- Short problem
Where the data below has the string "from", return the whole line.

- Records shown
════════════════

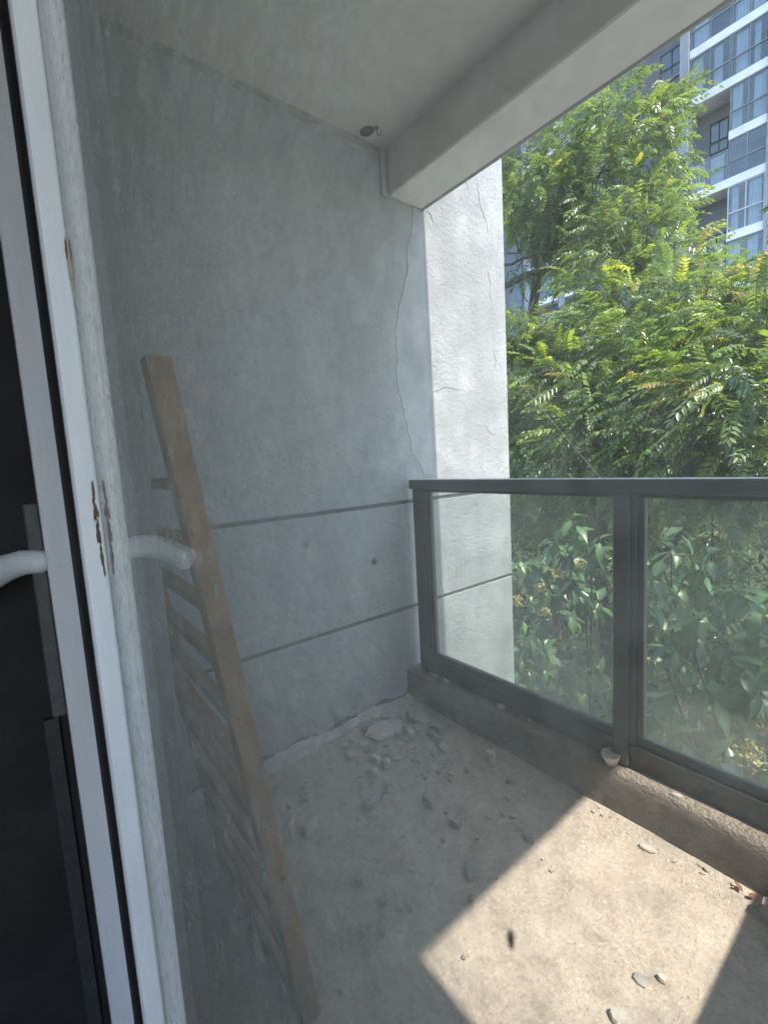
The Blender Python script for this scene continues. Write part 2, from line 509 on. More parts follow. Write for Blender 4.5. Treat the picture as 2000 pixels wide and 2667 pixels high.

════════════════

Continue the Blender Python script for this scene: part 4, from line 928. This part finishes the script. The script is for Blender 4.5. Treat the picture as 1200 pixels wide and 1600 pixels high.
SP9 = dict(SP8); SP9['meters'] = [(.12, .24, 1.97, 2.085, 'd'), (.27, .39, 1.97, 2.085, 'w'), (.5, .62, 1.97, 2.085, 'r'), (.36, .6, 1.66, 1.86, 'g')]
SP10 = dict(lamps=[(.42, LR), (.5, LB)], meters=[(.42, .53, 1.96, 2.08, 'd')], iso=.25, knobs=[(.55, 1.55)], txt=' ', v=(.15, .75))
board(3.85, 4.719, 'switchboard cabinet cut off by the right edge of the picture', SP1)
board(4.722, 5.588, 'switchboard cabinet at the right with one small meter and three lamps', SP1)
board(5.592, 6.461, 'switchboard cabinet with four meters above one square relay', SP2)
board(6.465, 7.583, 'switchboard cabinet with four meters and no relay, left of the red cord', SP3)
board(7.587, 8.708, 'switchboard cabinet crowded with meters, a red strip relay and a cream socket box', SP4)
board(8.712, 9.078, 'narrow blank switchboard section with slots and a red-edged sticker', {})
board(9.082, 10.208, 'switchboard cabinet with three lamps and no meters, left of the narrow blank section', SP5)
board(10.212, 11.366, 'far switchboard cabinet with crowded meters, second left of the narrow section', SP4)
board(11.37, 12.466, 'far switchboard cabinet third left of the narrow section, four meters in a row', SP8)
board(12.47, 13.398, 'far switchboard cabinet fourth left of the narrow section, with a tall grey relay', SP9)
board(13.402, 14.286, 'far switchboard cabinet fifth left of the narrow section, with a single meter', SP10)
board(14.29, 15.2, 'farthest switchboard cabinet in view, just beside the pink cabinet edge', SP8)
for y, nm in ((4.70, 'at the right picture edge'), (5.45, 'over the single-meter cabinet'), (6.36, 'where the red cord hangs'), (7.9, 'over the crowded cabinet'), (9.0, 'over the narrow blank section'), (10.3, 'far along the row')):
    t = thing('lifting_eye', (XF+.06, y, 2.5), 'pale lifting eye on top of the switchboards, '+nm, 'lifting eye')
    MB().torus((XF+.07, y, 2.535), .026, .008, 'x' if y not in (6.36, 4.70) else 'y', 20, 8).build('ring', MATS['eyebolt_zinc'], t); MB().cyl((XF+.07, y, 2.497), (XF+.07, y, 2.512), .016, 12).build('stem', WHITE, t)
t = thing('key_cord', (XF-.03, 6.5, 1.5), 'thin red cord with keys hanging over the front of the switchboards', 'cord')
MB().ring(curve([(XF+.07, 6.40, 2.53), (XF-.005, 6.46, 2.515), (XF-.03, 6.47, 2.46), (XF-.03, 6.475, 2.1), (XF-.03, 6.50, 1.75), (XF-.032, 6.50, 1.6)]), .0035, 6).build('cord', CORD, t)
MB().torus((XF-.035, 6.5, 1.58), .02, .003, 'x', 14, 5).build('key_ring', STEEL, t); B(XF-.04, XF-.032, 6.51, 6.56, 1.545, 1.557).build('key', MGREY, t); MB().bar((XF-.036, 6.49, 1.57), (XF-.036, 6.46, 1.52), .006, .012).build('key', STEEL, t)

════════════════

- Output for this exercise
The Blender Python script for this scene continues. Write part 2, from line 509 on. More parts follow. Write for Blender 4.5. Treat the picture as 2000 pixels wide and 2667 pixels high.
Continue the Blender Python script for this scene: part 4, from line 928. This part finishes the script. The script is for Blender 4.5. Treat the picture as 1200 pixels wide and 1600 pixels high.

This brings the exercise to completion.